Records excerpted from a collection
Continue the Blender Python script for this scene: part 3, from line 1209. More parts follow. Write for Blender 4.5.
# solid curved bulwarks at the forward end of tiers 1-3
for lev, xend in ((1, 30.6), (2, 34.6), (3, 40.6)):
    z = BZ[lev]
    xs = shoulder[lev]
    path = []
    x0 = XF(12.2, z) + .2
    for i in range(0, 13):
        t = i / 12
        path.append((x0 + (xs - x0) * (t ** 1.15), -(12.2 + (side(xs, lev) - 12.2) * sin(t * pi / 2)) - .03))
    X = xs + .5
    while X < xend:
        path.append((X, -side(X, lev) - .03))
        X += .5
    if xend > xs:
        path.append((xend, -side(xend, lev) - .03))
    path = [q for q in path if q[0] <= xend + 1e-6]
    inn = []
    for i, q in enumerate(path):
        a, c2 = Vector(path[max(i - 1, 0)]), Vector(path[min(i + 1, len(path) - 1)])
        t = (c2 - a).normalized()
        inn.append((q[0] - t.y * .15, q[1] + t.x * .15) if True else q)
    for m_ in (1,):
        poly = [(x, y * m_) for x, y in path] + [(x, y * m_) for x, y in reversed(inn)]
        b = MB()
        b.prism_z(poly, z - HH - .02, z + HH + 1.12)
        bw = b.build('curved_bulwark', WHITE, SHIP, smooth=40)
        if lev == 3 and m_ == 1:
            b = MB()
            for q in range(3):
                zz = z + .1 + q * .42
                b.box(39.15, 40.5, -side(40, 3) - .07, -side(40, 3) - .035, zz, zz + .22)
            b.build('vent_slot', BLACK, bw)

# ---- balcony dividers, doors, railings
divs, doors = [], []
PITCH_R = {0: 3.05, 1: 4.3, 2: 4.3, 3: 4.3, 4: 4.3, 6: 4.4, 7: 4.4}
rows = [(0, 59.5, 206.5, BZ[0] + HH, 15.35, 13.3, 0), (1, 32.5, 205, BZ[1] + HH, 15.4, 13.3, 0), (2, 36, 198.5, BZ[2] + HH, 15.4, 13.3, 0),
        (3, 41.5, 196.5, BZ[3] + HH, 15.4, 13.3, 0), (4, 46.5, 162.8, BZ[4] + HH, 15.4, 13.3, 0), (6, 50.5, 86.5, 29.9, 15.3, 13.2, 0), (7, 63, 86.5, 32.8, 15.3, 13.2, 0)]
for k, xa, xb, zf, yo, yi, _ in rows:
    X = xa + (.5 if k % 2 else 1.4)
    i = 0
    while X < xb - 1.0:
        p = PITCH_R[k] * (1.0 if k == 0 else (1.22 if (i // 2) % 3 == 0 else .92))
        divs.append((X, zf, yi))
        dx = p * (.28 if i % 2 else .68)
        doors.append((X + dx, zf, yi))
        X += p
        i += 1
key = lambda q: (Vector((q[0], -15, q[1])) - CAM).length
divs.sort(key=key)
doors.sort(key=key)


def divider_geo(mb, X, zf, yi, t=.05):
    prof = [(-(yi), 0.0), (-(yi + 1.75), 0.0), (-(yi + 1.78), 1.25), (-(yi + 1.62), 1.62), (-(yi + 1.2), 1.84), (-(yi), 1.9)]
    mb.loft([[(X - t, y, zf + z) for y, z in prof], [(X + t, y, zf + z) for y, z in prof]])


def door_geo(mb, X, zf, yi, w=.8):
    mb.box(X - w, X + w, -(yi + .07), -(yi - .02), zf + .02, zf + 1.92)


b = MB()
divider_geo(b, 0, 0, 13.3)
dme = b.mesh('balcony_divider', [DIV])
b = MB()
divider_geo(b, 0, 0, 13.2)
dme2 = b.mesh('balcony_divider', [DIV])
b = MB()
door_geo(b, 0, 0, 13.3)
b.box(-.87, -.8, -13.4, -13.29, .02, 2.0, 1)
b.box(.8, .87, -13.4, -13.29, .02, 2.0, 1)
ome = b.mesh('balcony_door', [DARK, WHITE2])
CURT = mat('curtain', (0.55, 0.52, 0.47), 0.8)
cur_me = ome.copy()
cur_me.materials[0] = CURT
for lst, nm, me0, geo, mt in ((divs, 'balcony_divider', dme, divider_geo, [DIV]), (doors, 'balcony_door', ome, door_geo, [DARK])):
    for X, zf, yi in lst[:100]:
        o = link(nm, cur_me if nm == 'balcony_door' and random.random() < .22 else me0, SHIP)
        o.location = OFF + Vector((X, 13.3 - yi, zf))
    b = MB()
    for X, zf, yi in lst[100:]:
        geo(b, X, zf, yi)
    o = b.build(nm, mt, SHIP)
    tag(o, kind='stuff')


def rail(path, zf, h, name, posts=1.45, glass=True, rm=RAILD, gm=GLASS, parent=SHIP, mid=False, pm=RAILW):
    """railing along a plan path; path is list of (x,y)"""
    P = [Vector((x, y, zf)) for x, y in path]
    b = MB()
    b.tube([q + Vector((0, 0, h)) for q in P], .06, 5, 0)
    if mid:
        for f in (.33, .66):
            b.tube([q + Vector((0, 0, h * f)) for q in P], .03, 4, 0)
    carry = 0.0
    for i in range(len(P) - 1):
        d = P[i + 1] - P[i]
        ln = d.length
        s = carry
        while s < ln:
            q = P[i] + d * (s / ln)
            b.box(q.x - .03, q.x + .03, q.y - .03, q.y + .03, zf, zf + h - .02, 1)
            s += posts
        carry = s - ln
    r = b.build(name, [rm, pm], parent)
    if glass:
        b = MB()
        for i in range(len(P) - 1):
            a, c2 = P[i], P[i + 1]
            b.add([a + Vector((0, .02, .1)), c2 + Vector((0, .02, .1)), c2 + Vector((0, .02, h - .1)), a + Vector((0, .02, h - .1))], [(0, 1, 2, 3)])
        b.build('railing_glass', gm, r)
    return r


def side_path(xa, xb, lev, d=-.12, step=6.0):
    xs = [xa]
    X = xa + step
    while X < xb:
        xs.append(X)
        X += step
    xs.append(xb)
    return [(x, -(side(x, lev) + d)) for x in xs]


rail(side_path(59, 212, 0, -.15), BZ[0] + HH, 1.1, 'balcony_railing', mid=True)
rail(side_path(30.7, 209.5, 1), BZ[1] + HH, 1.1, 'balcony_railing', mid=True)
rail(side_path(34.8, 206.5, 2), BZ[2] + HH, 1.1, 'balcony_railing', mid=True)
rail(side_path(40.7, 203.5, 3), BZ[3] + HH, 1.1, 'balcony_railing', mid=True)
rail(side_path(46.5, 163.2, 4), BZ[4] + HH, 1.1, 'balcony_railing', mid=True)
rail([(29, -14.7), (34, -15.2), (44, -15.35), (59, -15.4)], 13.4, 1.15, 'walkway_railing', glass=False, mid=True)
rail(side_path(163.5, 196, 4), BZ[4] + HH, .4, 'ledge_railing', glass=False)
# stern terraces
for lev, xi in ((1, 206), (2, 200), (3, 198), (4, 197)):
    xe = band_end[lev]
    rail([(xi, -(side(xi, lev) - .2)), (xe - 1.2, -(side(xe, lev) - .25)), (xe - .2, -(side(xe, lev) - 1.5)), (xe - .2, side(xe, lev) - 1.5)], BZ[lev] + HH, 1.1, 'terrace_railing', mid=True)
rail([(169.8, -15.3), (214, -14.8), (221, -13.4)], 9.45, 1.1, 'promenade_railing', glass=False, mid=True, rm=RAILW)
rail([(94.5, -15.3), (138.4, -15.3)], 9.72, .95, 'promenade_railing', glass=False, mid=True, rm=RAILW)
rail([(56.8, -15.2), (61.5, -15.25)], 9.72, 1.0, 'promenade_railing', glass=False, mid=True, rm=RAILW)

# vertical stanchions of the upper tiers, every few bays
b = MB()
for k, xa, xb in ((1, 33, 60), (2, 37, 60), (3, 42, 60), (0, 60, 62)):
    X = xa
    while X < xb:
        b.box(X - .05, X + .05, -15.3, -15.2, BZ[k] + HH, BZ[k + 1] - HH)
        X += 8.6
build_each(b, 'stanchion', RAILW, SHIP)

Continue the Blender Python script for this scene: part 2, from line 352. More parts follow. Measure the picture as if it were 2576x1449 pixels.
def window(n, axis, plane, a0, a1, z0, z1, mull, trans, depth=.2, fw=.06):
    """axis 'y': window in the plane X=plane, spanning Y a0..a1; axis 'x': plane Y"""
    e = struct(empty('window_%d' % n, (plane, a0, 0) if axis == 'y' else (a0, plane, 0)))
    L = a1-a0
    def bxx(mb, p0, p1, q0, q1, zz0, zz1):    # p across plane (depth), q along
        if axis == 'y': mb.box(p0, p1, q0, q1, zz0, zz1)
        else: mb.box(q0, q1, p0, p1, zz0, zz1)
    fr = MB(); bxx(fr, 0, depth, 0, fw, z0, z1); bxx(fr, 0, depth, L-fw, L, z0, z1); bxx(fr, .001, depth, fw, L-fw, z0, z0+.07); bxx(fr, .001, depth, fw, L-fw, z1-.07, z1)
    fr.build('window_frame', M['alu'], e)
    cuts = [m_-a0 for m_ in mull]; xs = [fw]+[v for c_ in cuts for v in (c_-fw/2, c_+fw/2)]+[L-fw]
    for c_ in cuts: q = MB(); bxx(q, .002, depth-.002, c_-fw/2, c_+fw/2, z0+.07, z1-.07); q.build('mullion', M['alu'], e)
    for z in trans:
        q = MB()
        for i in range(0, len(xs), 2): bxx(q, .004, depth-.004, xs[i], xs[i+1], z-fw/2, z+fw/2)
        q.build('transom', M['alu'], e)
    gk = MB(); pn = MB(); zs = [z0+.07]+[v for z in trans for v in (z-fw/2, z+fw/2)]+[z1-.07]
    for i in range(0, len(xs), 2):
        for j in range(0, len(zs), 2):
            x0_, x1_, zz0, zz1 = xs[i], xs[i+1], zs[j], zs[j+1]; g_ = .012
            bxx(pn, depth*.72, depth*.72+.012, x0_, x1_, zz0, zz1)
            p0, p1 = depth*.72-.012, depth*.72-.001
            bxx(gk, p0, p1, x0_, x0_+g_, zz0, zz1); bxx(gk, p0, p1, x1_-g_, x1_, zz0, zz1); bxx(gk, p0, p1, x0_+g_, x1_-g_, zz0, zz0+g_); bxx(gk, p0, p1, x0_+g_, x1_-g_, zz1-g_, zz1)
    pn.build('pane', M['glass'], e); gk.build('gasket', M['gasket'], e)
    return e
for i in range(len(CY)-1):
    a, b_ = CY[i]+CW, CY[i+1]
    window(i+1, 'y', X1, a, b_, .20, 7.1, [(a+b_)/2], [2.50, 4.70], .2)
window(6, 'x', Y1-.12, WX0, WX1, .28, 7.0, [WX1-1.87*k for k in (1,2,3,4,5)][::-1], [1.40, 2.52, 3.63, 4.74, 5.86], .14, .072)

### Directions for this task
Within the listing above, find every line containing the string "Blender" and return it.

### The result
Continue the Blender Python script for this scene: part 3, from line 1209. More parts follow. Write for Blender 4.5.
Continue the Blender Python script for this scene: part 2, from line 352. More parts follow. Measure the picture as if it were 2576x1449 pixels.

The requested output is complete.